En mars 2004, Flammarion rééditait ce classique de la SF dans sa collection Tribal, destinée aux lecteurs adolescents
Des trois romans de Daniel Keyes publiés en trente ans, au moins un, Des fleurs pour Algernon, considéré comme son chef-d’œuvre, compte aujourd’hui parmi les grands classiques de la SF. Paru en I959 sous forme de nouvelle et étoffé ensuite, ce roman a connu tout de suite un immense succès. Récompensé par le prix Nebula en 1966 - prix obtenu par Dune l’année précédente - il est ensuite porté à l’écran par Ralph Nelson en 1968 sous le titre Charly.
En 2004, devenu introuvable, Flammarion a la bonne idée de le rééditer dans la collection “Tribal”, qui regroupe des textes de registres divers destinés à des lecteurs adolescents.
Des savants ont réussi par une opération à augmenter spectaculairement l’intelligence d’une souris de laboratoire, Algernon. Un grand espoir pour les humains, qu’ils vont concrétiser avec Charlie Gordon, un arriéré qui ne rêve que de devenir untélijen ainsi qu’il le relate dans les contes randu — trame du livre — que les médecins lui imposent de rédiger. Soumis aux mêmes tests qu’Algernon, il est régulièrement battu par elle, ce qu’il ne supporte pas. L’opération pratiquée sur Charlie est un succès et une grande première. Cobaye motivé, soutenu de surcroît par une blonde et charmante psychologue, il se livre à un rapport détaillé et de mieux en mieux écrit de sa remontée vers des quotients intellectuels de plus en plus élevés. Ses capacités de compréhension et d’acquisition se décuplent à une allure folle : il apprend, se souvient, rêve, s’éveille aux filles, mais aussi aux moqueries des autres, comprend l’idiot qu’il a été.
Avec l’excitation de comprendre de plus en plus de choses, se développe en lui une lucidité de ce qu’il y a sous la surface des événements. Plus tu deviendras intelligent, plus tu auras de problèmes, l’avertit son psychiatre. En effet, seulement trois mois après l’opération son intelligence dépasse déjà celle des savants qui l’ont opéré. Il découvre leur médiocrité et s’affole de voir son sort entre leurs mains. Et pire encore, de se sentir à leurs yeux toujours objet d’expérimentation et jamais une personne.
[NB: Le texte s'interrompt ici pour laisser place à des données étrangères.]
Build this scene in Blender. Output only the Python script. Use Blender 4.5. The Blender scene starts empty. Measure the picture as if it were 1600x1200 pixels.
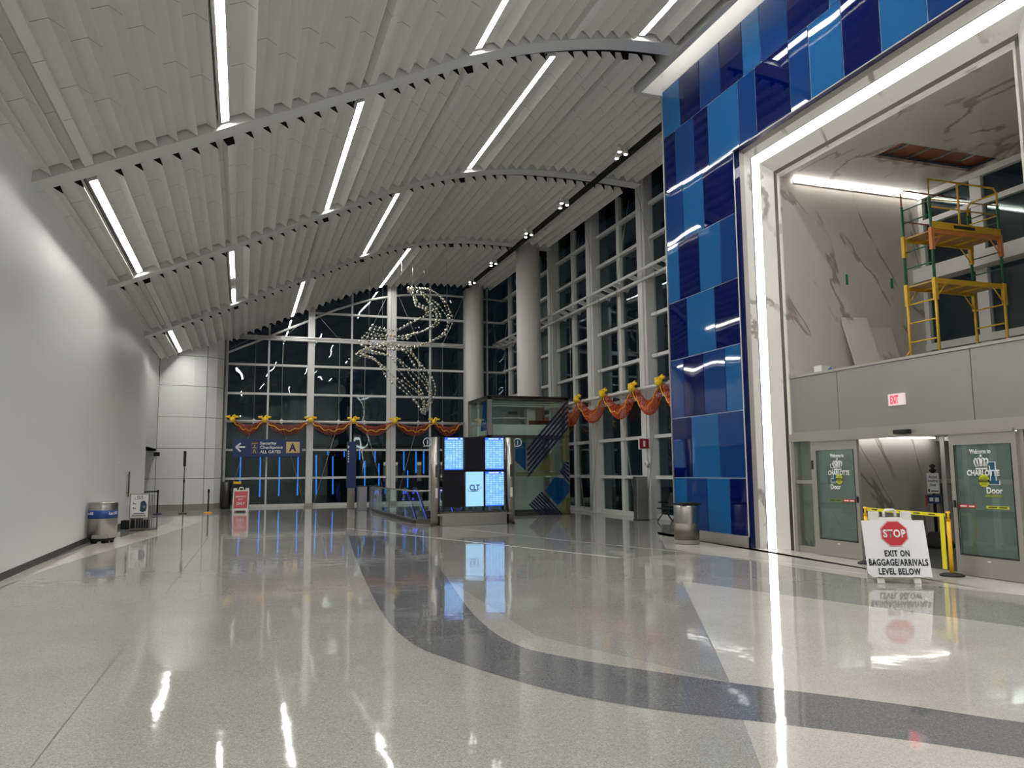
import bpy, bmesh, math, random
from mathutils import Vector, Matrix
random.seed(7)
R = math.radians
S = bpy.context.scene
COL = S.collection

# ---------------------------------------------------------------- camera
def set_camera():
    h, f = 1.75, 1221.0
    p, y, r = R(6.309), R(18.987), R(-0.512)
    fw = Vector((math.sin(y)*math.cos(p), math.cos(y)*math.cos(p), math.sin(p)))
    rt = Vector((math.cos(y), -math.sin(y), 0)); up = rt.cross(fw)
    rr = rt*math.cos(r) + up*math.sin(r); uu = -rt*math.sin(r) + up*math.cos(r)
    cd = bpy.data.cameras.new('camera'); cam = bpy.data.objects.new('camera', cd); COL.objects.link(cam)
    cd.sensor_fit = 'HORIZONTAL'; cd.sensor_width = 36.0; cd.lens = 36.0*f/1600.0
    cd.clip_start = 0.05; cd.clip_end = 300
    m = Matrix((rr, uu, -fw)).transposed().to_4x4(); m.translation = (0, 0, h)
    cam.matrix_world = m
    S.camera = cam
set_camera()

# ---------------------------------------------------------------- world, exposure
W = bpy.data.worlds.new('night'); S.world = W; W.use_nodes = True
W.node_tree.nodes['Background'].inputs[0].default_value = (0.010, 0.014, 0.020, 1)
W.node_tree.nodes['Background'].inputs[1].default_value = 0.35
vs = S.view_settings
vs.view_transform = 'Standard'; vs.look = 'None'; vs.exposure = 0.72; vs.gamma = 1.0; vs.use_curve_mapping = False
LED = 36.0          # ceiling strips
LED_PORTAL = 5.0   # strip round the portal
LED_COVE = 16.0     # coves
S.cycles.max_bounces = 8; S.cycles.diffuse_bounces = 4; S.cycles.glossy_bounces = 4
S.cycles.transparent_max_bounces = 16; S.cycles.transmission_bounces = 4
S.cycles.sample_clamp_indirect = 6.0
S.cycles.use_denoising = True

# ---------------------------------------------------------------- materials
def srgb(r, g, b):
    def c(v):
        v /= 255.0
        return v/12.92 if v <= 0.04045 else ((v+0.055)/1.055)**2.4
    return (c(r), c(g), c(b), 1)
def newmat(name):
    m = bpy.data.materials.new(name); m.use_nodes = True
    return m, m.node_tree, m.node_tree.nodes, m.node_tree.links
def mat(name, col, rough=0.5, metal=0.0, spec=0.5, bump=0.0, bscale=40.0, var=0.0, vscale=3.0, coat=0.0, stretch=None):
    m, t, n, l = newmat(name); b = n['Principled BSDF']
    b.inputs['Base Color'].default_value = col; b.inputs['Roughness'].default_value = rough
    b.inputs['Metallic'].default_value = metal; b.inputs['Specular IOR Level'].default_value = spec
    b.inputs['Coat Weight'].default_value = coat
    tc = n.new('ShaderNodeTexCoord')
    src = tc.outputs['Object']
    if stretch:
        mp = n.new('ShaderNodeMapping'); mp.inputs['Scale'].default_value = stretch
        l.new(src, mp.inputs[0]); src = mp.outputs[0]
    if var > 0:
        nz = n.new('ShaderNodeTexNoise'); nz.inputs['Scale'].default_value = vscale; nz.inputs['Detail'].default_value = 4
        l.new(src, nz.inputs['Vector'])
        mx = n.new('ShaderNodeMix'); mx.data_type = 'RGBA'
        mx.inputs[6].default_value = tuple(c*(1-var) for c in col[:3])+(1,)
        mx.inputs[7].default_value = tuple(min(1, c*(1+var)) for c in col[:3])+(1,)
        l.new(nz.outputs[0], mx.inputs[0]); l.new(mx.outputs[2], b.inputs['Base Color'])
    if bump > 0:
        nb = n.new('ShaderNodeTexNoise'); nb.inputs['Scale'].default_value = bscale; nb.inputs['Detail'].default_value = 2
        l.new(src, nb.inputs['Vector'])
        bp = n.new('ShaderNodeBump'); bp.inputs['Strength'].default_value = bump; bp.inputs['Distance'].default_value = 0.02
        l.new(nb.outputs[0], bp.inputs['Height']); l.new(bp.outputs[0], b.inputs['Normal'])
    return m
def emit(name, col, strength):
    m, t, n, l = newmat(name); b = n['Principled BSDF']
    b.inputs['Base Color'].default_value = tuple(c*0.3 for c in col[:3])+(1,)
    b.inputs['Emission Color'].default_value = col; b.inputs['Emission Strength'].default_value = strength
    return m
def glassmat(name, tint=(0.80, 0.87, 0.86, 1), base=0.05, wave=0.0, wscale=0.35, film=None, film_amt=0.0):
    m, t, n, l = newmat(name); n.remove(n['Principled BSDF']); out = n['Material Output']
    tr = n.new('ShaderNodeBsdfTransparent'); tr.inputs[0].default_value = tint
    gl = n.new('ShaderNodeBsdfGlossy'); gl.inputs['Roughness'].default_value = 0.005
    gl.inputs['Color'].default_value = (0.86, 0.97, 0.97, 1)
    lw = n.new('ShaderNodeLayerWeight'); lw.inputs[0].default_value = 0.5
    pw = n.new('ShaderNodeMath'); pw.operation = 'POWER'; pw.inputs[1].default_value = 5.0
    l.new(lw.outputs['Facing'], pw.inputs[0])
    ma = n.new('ShaderNodeMath'); ma.operation = 'MULTIPLY_ADD'; ma.inputs[1].default_value = 1-base; ma.inputs[2].default_value = base
    l.new(pw.outputs[0], ma.inputs[0])
    mx = n.new('ShaderNodeMixShader'); l.new(ma.outputs[0], mx.inputs[0])
    src = tr.outputs[0]
    if film:
        df = n.new('ShaderNodeBsdfDiffuse'); df.inputs[0].default_value = film
        m2 = n.new('ShaderNodeMixShader'); m2.inputs[0].default_value = film_amt
        l.new(tr.outputs[0], m2.inputs[1]); l.new(df.outputs[0], m2.inputs[2]); src = m2.outputs[0]
    l.new(src, mx.inputs[1]); l.new(gl.outputs[0], mx.inputs[2]); l.new(mx.outputs[0], out.inputs[0])
    if wave > 0:
        ge = n.new('ShaderNodeNewGeometry'); nz = n.new('ShaderNodeTexNoise')
        nz.inputs['Scale'].default_value = wscale; nz.inputs['Detail'].default_value = 1.0
        l.new(ge.outputs['Position'], nz.inputs['Vector'])
        bp = n.new('ShaderNodeBump'); bp.inputs['Strength'].default_value = 1.0; bp.inputs['Distance'].default_value = wave
        l.new(nz.outputs[0], bp.inputs['Height']); l.new(bp.outputs[0], gl.inputs['Normal'])
    return m
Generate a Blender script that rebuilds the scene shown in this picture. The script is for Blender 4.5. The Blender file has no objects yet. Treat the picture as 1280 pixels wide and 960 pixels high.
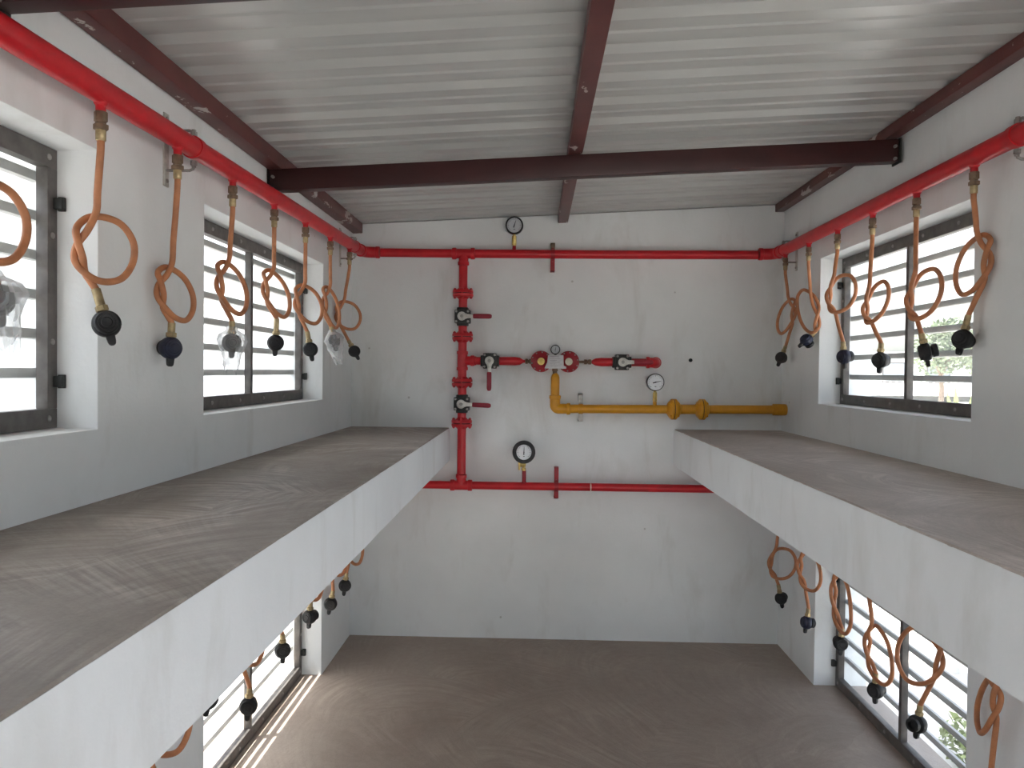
import bpy, math, random
from mathutils import Vector, Matrix, noise

random.seed(7)
SC = bpy.context.scene
COL = SC.collection
PI = math.pi

# ------------------------------------------------------------------ camera
EYE = 1.485                                   # eye height above the floor
YAW, PITCH, ROLL = 0.0313, -0.0167, 0.0106
def make_camera():
    cy, sy, cp, sp = math.cos(YAW), math.sin(YAW), math.cos(PITCH), math.sin(PITCH)
    fwd = Vector((-sy*cp, cy*cp, sp)); right = Vector((cy, sy, 0)); up = right.cross(fwd)
    cr, sr = math.cos(ROLL), math.sin(ROLL)
    r2 = cr*right + sr*up; u2 = -sr*right + cr*up
    cam = bpy.data.cameras.new('camera'); o = bpy.data.objects.new('camera', cam); COL.objects.link(o)
    cam.sensor_fit = 'HORIZONTAL'; cam.sensor_width = 36.0; cam.lens = 36.0*950/1280
    cam.clip_start = 0.02; cam.clip_end = 300
    m = Matrix((r2, u2, -fwd)).transposed().to_4x4(); m.translation = (0, 0, EYE)
    o.matrix_world = m
    SC.camera = o
make_camera()

# ------------------------------------------------------------------ light
SKY_STRENGTH, SUN_STRENGTH = 0.40, 9.0
w = bpy.data.worlds.new('sky'); SC.world = w; w.use_nodes = True
nt = w.node_tree; nt.nodes.clear()
sky = nt.nodes.new('ShaderNodeTexSky'); sky.sky_type = 'NISHITA'; sky.sun_disc = False
sky.sun_elevation = math.radians(66); sky.sun_rotation = math.radians(-100)
sky.air_density = 1.0; sky.dust_density = 4.0; sky.ozone_density = 1.0
hsv = nt.nodes.new('ShaderNodeHueSaturation'); hsv.inputs['Saturation'].default_value = 0.6
bg = nt.nodes.new('ShaderNodeBackground'); bg.inputs['Strength'].default_value = SKY_STRENGTH
out = nt.nodes.new('ShaderNodeOutputWorld')
nt.links.new(sky.outputs[0], hsv.inputs['Color']); nt.links.new(hsv.outputs[0], bg.inputs['Color'])
nt.links.new(bg.outputs[0], out.inputs['Surface'])
sun = bpy.data.lights.new('sun', 'SUN'); sun.energy = SUN_STRENGTH; sun.angle = math.radians(0.5)
sun.color = (1.0, 0.96, 0.9)
so = bpy.data.objects.new('sun', sun); COL.objects.link(so); so.location = (-6, -2, 9)
so.rotation_euler = Vector((0.36, 0.16, -0.93)).to_track_quat('-Z', 'Y').to_euler()

SC.view_settings.view_transform = 'Standard'; SC.view_settings.look = 'None'
SC.view_settings.gamma = 1.0; SC.view_settings.use_curve_mapping = False
SC.view_settings.exposure = 1.1
SC.cycles.max_bounces = 14; SC.cycles.diffuse_bounces = 8; SC.cycles.transparent_max_bounces = 16
SC.cycles.use_denoising = True
SC.cycles.sample_clamp_indirect = 6.0

# ------------------------------------------------------------------ materials
def new_mat(name):
    m = bpy.data.materials.new(name); m.use_nodes = True
    n = m.node_tree.nodes; b = n['Principled BSDF']
    return m, m.node_tree, b
def ramp(t, fac, stops):
    r = t.nodes.new('ShaderNodeValToRGB'); e = r.color_ramp.elements
    while len(e) < len(stops): e.new(0.5)
    for el, (p, c) in zip(e, stops):
        el.position = p; el.color = (*c, 1) if len(c) == 3 else c
    t.links.new(fac, r.inputs[0]); return r
def coords(t, scale=(1, 1, 1), kind='Object'):
    tc = t.nodes.new('ShaderNodeTexCoord'); mp = t.nodes.new('ShaderNodeMapping')
    mp.inputs['Scale'].default_value = scale
    t.links.new(tc.outputs[kind], mp.inputs[0]); return mp.outputs[0]
def geo(t, scale=(1, 1, 1)):
    g = t.nodes.new('ShaderNodeNewGeometry'); mp = t.nodes.new('ShaderNodeMapping')
    mp.inputs['Scale'].default_value = scale
    t.links.new(g.outputs['Position'], mp.inputs[0]); return mp.outputs[0]
def noise_tex(t, vec, scale, detail=4, rough=0.55, dist=0.0):
    n = t.nodes.new('ShaderNodeTexNoise'); n.inputs['Scale'].default_value = scale
    n.inputs['Detail'].default_value = detail; n.inputs['Roughness'].default_value = rough
    n.inputs['Distortion'].default_value = dist
    t.links.new(vec, n.inputs['Vector']); return n
def mix(t, fac, a, b, mode='MIX'):
    m = t.nodes.new('ShaderNodeMix'); m.data_type = 'RGBA'; m.blend_type = mode
    for s, v in ((m.inputs[0], fac), (m.inputs[6], a), (m.inputs[7], b)):
        if hasattr(v, 'links'): t.links.new(v, s)
        elif isinstance(v, (int, float)): s.default_value = v
        else: s.default_value = (*v, 1)
    return m.outputs[2]
def bump(t, b, height, strength, dist):
    n = t.nodes.new('ShaderNodeBump'); n.inputs['Strength'].default_value = strength
    n.inputs['Distance'].default_value = dist
    t.links.new(height, n.inputs['Height']); t.links.new(n.outputs[0], b.inputs['Normal'])

def plain(name, col, rough=0.5, metal=0.0, var=0.12, scale=30):
    m, t, b = new_mat(name)
    n = noise_tex(t, geo(t), scale, 3)
    lo = tuple(c*(1-var) for c in col); hi = tuple(min(1, c*(1+var)) for c in col)
    r = ramp(t, n.outputs[0], [(0.3, lo), (0.7, hi)])
    t.links.new(r.outputs[0], b.inputs['Base Color'])
    b.inputs['Roughness'].default_value = rough; b.inputs['Metallic'].default_value = metal
    return m

def plaster(name, base):
    m, t, b = new_mat(name)
    n1 = noise_tex(t, geo(t), 1.3, 6, 0.6)
    n2 = noise_tex(t, geo(t, (1, 1, .35)), 5.0, 5, 0.6, 0.4)
    n3 = noise_tex(t, geo(t), 90, 2)
    d = tuple(c*0.90 for c in base)
    c1 = ramp(t, n1.outputs[0], [(0.35, d), (0.62, base)])
    c2 = ramp(t, n2.outputs[0], [(0.28, (.88, .87, .85)), (0.45, (1, 1, 1))])
    v = t.nodes.new('ShaderNodeTexVoronoi'); v.inputs['Scale'].default_value = 4.5
    t.links.new(geo(t), v.inputs['Vector'])
    sp = ramp(t, v.outputs['Distance'], [(0.022, (.45, .43, .4)), (0.035, (1, 1, 1))])
    k = mix(t, 1.0, c1.outputs[0], c2.outputs[0], 'MULTIPLY')
    k2 = mix(t, 0.55, k, sp.outputs[0], 'MULTIPLY')
    t.links.new(k2, b.inputs['Base Color'])
    b.inputs['Roughness'].default_value = 0.75; b.inputs['Specular IOR Level'].default_value = 0.25
    h = mix(t, 0.35, n2.outputs[0], n3.outputs[0])
    bump(t, b, h, 0.25, 0.006)
    return m

def cement(name, dark, light, chalk=0.5, seed=0.0, line=.12):
    """trowelled cement: patchy tone, families of fine concentric trowel arcs, chalky swipes"""
    m, t, b = new_mat(name)
    tc = t.nodes.new('ShaderNodeNewGeometry')
    sh = t.nodes.new('ShaderNodeVectorMath'); sh.operation = 'ADD'; sh.inputs[1].default_value = (seed, seed*.7, 0)
    t.links.new(tc.outputs['Position'], sh.inputs[0]); g = sh.outputs[0]
    big = noise_tex(t, g, 1.6, 5, 0.6, 0.4)
    fine = noise_tex(t, g, 160, 2)
    grain = noise_tex(t, g, 28, 4, 0.7)
    c0 = ramp(t, big.outputs[0], [(0.30, dark), (0.70, light)])
    arcs = []
    for i, (sc_, off) in enumerate(((1.5, (0.3, 1.7, 0)), (1.05, (5.1, 2.2, 0)))):
        # each sweep of the trowel is a patch with its own heading; strokes bend with distance
        wv = noise_tex(t, g, 2.2, 3, 0.6)
        ad = t.nodes.new('ShaderNodeVectorMath'); ad.operation = 'ADD'; ad.inputs[1].default_value = off
        t.links.new(g, ad.inputs[0])
        md = t.nodes.new('ShaderNodeVectorMath'); md.operation = 'MULTIPLY_ADD'; md.inputs[1].default_value = (.30, .30, 0)
        t.links.new(wv.outputs['Color'], md.inputs[0]); t.links.new(ad.outputs[0], md.inputs[2])
        vo = t.nodes.new('ShaderNodeTexVoronoi'); vo.feature = 'F1'; vo.inputs['Scale'].default_value = sc_
        t.links.new(md.outputs[0], vo.inputs['Vector'])
        lc = t.nodes.new('ShaderNodeVectorMath'); lc.operation = 'SUBTRACT'
        t.links.new(ad.outputs[0], lc.inputs[0]); t.links.new(vo.outputs['Position'], lc.inputs[1])
        sx = t.nodes.new('ShaderNodeSeparateXYZ'); t.links.new(vo.outputs['Color'], sx.inputs[0])
        a1 = t.nodes.new('ShaderNodeMath'); a1.operation = 'MULTIPLY'; a1.inputs[1].default_value = 2.2
        t.links.new(sx.outputs[0], a1.inputs[0])
        ls = t.nodes.new('ShaderNodeSeparateXYZ'); t.links.new(lc.outputs[0], ls.inputs[0])
        sm = t.nodes.new('ShaderNodeMath'); sm.operation = 'ADD'; t.links.new(ls.outputs[0], sm.inputs[0]); t.links.new(ls.outputs[1], sm.inputs[1])
        a2 = t.nodes.new('ShaderNodeMath'); a2.operation = 'MULTIPLY_ADD'; a2.inputs[1].default_value = 1.1
        t.links.new(sm.outputs[0], a2.inputs[0]); t.links.new(a1.outputs[0], a2.inputs[2])
        rt = t.nodes.new('ShaderNodeVectorRotate'); rt.rotation_type = 'Z_AXIS'
        t.links.new(lc.outputs[0], rt.inputs['Vector']); t.links.new(a2.outputs[0], rt.inputs['Angle'])
        mp = t.nodes.new('ShaderNodeMapping'); mp.inputs['Scale'].default_value = (2.2, 30, 1); mp.inputs['Location'].default_value = (i*7, 0, i*3)
        t.links.new(rt.outputs[0], mp.inputs[0])
        st = noise_tex(t, mp.outputs[0], 1.5, 5, 0.7)
        arcs.append(st.outputs[0])
    pick = noise_tex(t, g, 1.3, 2)
    pk = ramp(t, pick.outputs[0], [(0.38, (0, 0, 0)), (0.62, (1, 1, 1))])
    arc = mix(t, pk.outputs[0], arcs[0], arcs[1])
    lines = ramp(t, arc, [(0.30, (1-line,)*3), (0.70, (1+line,)*3)])
    c1 = mix(t, 1.0, c0.outputs[0], lines.outputs[0], 'MULTIPLY')
    ck = noise_tex(t, g, 1.9, 3, 0.5, 0.9)
    ckr = ramp(t, ck.outputs[0], [(0.44, (0, 0, 0)), (0.60, (1, 1, 1))])
    acr = ramp(t, arc, [(0.42, (0, 0, 0)), (0.66, (1, 1, 1))])
    mm = mix(t, 1.0, ckr.outputs[0], acr.outputs[0], 'MULTIPLY')
    sc = t.nodes.new('ShaderNodeMath'); sc.operation = 'MULTIPLY'; sc.inputs[1].default_value = chalk
    t.links.new(mm, sc.inputs[0])
    c2 = mix(t, sc.outputs[0], c1, tuple(min(1, c*1.5+.06) for c in light))
    fr = ramp(t, mix(t, .5, fine.outputs[0], grain.outputs[0]), [(0.35, (.90, .90, .90)), (0.65, (1.08, 1.08, 1.08))])
    c3 = mix(t, 1.0, c2, fr.outputs[0], 'MULTIPLY')
    t.links.new(c3, b.inputs['Base Color'])
    b.inputs['Roughness'].default_value = 0.6; b.inputs['Specular IOR Level'].default_value = 0.4
    bump(t, b, arc, 0.15, 0.004)
    return m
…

Une souffrance telle qu’il s’enfuit avec Algernon, pour tenter à New York une vie d’adulte autonome loin des labos et de la science. À cette étape de son évolution, il est souvent submergé par les émotions, désorienté face aux femmes, et succombe fréquemment à cette impression schizophrène d’être toujours sous surveillance de l’ancien Charlie qui l’empêche de grandir affectivement et sexuellement.
Parallèlement ses recherches de génie lui démontrent que, de la même façon qu’Algernon, il est voué à retomber fatalement dans son état d’idiot. Il lutte, lit, essaye encore d’apprendre. Une véritable course contre la montre. Mais la régression se fera, implacable. Pertes de mémoire, de compréhension, oubli des langues étrangères, symptômes de retour en enfance, activité motrice défaillante, il s’effondre par morceaux. Son seul plaisir à présent c’est le poste de télévision. Honteux de sa déchéance, le seul endroit où pour finir il se sentira au chaud sera l’asile, dans la compagnie de ses semblables. L’aventure intellectuelle et émotionnelle qu’il a vécue ne lui laissera qu’un vague souvenir.
Fable humaniste et cruelle, Des fleurs pour Algernon incline davantage vers la fiction et la psychologie que vers la science. Daniel Keyes ne propose pas seulement le récit dramatique d’un voyage de l’enfer au paradis avec retour à la case départ ; il démontre aussi avec talent que si l’intelligence est une valeur d’importance, la plus essentielle reste la dignité humaine. Et qu’en fin de compte, rien ne remplace la chaleur de l’amitié, cette amitié qui manque tant dans les hautes sphères fréquentées par les génies.
Rien ne vaut la sagesse des sixties !
c. d’orgeval
Daniel Keyes, Des fleurs pour Algernon (traduit par Georges H.Gallet), Flammarion coll. “Tribal”, mars 2004, 366 p. — 8,00 €.